It’s been one of the great sadness’s of my life that in the past year, I let my subscription to Harper’s lapse (yes, I’ve enjoyed a privileged, and very lucky, existence). When it last came time to renew, the cost had gone up to over $50, which I’ve found is farther than I am willing to go, no matter how much I love the individual magazine and want to support print publishing in general. But today, I clicked on the subscribe link on the annoying popup that kept appearing while I was reading my free article for the month, and found I could renew for just over $30. Yippeee. I am, again, at peace with myself.
I think part of the reason I was so cheap as to let the subscription lapse was the exit of Editor Lewis Lapham and the resulting drop in interest I had for the Easy Chair column. After Lapham left, Easy Chair has been handled by a variety of eminent writers, all very talented, including Thomas Frank and Rebecca Sonit; but none of whom I found right for the job.
But today, I read Walter Kirn‘s latest go at it, “Atlas Aggregated,” and then his previous two, and hope he gets the gig on a permanent basis. “Atlas Aggregated” is about the website Literary Hub, which bills itself as the Rotten Tomatoes of literature.
In addition to the high quality of the writing, its fit in the Easy Chair, and the overall intent of the piece, there were a few quotes that related to some of my hobby-horses about photography. Namely, critiques, contests, and old-fashioned technical skills.
Kirn on critiquing:
“Book reviewing, as I conceived of it and strove to practice it, was chiefly descriptive, not evaluative, and what it described was not the book itself but my encounter with the book. It tried to make manifest the act of reading in something like the way that travel writing dramatizes journeys. It wasn’t scorekeeping. It wasn’t grading. It didn’t break down into 8’s and 8.5’s.”
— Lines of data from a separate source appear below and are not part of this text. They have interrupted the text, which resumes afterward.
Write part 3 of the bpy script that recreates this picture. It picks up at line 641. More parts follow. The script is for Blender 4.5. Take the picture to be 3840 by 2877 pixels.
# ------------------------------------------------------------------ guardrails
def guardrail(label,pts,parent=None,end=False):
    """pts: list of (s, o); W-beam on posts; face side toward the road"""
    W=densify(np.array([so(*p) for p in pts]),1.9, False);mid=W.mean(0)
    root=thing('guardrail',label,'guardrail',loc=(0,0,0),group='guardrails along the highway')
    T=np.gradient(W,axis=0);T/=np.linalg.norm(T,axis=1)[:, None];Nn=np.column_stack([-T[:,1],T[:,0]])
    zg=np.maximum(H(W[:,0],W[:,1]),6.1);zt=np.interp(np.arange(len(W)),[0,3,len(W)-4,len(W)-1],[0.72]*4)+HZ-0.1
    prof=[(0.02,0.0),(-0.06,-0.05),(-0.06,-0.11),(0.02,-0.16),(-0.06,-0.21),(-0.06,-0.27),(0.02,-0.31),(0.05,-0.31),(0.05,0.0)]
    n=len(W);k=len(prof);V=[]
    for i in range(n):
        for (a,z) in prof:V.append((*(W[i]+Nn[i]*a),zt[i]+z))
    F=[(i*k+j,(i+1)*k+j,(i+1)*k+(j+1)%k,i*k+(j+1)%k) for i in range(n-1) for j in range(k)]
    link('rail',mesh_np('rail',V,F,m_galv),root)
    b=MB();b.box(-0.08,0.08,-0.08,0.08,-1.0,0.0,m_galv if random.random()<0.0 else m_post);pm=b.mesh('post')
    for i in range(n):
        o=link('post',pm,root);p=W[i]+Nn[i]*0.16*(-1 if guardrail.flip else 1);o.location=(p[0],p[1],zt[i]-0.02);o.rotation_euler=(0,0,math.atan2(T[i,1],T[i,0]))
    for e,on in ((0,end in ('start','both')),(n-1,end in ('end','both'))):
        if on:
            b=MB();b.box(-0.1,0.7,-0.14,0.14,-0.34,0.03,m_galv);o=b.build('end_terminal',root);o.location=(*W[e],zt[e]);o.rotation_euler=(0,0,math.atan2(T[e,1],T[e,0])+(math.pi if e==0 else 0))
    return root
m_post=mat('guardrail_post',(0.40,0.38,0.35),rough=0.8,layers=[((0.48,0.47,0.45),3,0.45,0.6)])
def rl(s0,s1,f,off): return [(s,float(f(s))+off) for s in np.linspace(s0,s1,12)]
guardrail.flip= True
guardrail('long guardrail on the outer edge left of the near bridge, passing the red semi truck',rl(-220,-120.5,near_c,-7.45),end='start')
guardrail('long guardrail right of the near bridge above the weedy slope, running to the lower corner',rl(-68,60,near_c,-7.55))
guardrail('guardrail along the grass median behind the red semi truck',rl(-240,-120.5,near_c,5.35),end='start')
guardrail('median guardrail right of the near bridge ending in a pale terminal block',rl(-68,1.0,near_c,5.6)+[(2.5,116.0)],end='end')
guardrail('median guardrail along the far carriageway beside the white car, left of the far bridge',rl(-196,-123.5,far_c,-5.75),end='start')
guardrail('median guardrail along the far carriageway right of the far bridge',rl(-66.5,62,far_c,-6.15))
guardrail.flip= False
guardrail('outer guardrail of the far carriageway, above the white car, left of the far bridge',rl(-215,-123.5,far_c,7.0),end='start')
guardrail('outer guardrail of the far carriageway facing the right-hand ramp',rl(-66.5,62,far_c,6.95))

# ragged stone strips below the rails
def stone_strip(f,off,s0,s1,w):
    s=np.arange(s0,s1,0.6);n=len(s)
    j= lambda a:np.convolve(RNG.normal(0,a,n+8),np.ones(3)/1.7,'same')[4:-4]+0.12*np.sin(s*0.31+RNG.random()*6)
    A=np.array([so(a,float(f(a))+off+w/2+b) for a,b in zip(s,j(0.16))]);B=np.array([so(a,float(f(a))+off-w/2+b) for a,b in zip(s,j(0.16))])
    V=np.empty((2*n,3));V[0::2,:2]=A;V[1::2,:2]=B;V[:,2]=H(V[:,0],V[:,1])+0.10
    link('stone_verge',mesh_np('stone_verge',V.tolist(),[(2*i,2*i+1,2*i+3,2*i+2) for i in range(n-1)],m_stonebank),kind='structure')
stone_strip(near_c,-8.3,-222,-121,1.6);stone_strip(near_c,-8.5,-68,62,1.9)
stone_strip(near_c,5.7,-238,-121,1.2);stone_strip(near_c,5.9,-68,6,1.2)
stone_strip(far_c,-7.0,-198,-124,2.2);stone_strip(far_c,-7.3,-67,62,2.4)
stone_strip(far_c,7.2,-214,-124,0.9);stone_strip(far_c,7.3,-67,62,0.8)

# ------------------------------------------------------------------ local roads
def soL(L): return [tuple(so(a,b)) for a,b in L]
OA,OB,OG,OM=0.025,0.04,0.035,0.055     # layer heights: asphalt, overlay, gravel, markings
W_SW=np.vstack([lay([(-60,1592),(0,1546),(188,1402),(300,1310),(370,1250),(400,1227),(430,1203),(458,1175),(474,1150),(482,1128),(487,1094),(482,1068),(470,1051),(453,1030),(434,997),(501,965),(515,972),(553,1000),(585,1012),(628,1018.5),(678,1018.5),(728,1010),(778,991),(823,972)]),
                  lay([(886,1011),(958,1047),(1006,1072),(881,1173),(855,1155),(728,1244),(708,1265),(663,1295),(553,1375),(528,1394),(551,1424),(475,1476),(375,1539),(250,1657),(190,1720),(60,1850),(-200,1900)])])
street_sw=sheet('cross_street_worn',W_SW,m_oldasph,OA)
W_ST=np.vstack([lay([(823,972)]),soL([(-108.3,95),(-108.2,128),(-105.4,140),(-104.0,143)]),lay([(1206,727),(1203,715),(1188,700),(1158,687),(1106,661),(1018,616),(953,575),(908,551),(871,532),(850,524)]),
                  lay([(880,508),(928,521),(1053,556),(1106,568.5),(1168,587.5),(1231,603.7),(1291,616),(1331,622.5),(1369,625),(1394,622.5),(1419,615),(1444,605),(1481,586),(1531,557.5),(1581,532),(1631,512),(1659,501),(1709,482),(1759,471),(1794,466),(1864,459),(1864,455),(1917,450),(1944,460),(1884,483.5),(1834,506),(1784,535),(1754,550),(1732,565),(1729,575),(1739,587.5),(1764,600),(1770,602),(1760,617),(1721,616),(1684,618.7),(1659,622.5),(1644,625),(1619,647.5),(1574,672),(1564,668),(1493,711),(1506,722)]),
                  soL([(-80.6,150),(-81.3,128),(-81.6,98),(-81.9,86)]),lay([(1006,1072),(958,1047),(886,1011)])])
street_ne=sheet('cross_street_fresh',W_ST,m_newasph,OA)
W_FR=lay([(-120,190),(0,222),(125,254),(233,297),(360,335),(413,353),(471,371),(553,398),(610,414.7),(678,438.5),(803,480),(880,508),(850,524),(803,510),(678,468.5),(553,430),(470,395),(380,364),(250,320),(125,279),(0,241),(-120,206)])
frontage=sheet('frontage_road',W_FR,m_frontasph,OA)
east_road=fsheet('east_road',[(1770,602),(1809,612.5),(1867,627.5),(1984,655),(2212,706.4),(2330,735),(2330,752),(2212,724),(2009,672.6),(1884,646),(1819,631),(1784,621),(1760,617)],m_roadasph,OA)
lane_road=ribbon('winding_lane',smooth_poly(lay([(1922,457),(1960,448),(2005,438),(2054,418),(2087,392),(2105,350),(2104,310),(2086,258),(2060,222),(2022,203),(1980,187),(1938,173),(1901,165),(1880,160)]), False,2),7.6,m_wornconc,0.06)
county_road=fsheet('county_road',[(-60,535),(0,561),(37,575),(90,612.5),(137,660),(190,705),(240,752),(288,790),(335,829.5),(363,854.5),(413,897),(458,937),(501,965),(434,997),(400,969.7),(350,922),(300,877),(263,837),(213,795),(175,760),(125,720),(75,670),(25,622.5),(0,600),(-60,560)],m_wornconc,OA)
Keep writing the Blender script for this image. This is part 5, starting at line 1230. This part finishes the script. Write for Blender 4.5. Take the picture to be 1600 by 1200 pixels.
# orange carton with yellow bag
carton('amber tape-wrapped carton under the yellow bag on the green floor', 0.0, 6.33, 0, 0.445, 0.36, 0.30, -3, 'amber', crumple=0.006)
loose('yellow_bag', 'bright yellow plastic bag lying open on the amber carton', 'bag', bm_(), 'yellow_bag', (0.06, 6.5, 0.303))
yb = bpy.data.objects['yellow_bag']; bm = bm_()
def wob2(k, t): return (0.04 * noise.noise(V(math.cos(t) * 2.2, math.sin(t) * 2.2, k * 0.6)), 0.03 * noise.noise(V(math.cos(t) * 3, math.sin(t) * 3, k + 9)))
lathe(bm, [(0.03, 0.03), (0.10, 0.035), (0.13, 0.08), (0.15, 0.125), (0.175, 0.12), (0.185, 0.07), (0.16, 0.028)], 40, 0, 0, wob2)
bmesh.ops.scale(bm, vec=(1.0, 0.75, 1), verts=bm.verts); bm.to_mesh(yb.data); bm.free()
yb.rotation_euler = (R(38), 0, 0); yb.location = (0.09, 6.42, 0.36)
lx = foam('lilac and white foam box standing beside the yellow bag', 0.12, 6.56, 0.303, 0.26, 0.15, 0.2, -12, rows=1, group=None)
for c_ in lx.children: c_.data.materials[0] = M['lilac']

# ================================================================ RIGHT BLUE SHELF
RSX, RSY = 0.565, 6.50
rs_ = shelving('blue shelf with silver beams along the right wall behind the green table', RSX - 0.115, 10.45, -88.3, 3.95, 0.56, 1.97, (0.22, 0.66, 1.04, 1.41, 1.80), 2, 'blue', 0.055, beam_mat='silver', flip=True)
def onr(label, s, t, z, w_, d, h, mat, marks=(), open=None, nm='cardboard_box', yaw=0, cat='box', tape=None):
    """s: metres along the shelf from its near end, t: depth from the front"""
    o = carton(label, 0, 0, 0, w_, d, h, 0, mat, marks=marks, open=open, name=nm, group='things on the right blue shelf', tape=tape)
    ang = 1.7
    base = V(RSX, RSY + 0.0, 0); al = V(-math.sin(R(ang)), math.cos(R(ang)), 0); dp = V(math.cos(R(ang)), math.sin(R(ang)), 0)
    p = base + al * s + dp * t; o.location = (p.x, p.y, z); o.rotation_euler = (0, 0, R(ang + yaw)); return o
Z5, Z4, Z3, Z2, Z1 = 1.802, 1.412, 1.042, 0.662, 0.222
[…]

Kirn on grading, which I apply to contests:
“The site has many worthy features… but the grading business undermines it all. Works of literature are among the most intricate and elusive of human artifacts, the crudest of which requires more creativity than twenty trillion acts of aggregation. A site created to celebrate them now aimed to reduce them to an alphabetic omega point.”
Kirn on skills:
“Still, the elites, or whatever remains of them — those rare and lonesome worthies of skill and courage — deserve some protection from us, the aggregate. Prestige, irreducible and absolute, has its uses, and the very highest is inducing people to do hard things, things that take a lot of time to learn and exceptional nerve to execute, like building a child a new ear and reattaching it in such a way that blood flows through it and it doesn’t die.”
Put into photo context, I think the descriptive, personal approach as opposed to evaluative is a good direction. And contests inevitably grade, ultimately saying that some photographers, or even one photographer, is objectively better than others. A photograph, or photo essay, as Kirn says about literature, is “among the most intricate and elusive of human artifacts.” And I do believe that technical skill is still important. Oh, I know there are plenty of photographs where it was totally unnecessary, but there are far, far more where the result would have been impossible without the skill, which came from long study and practice.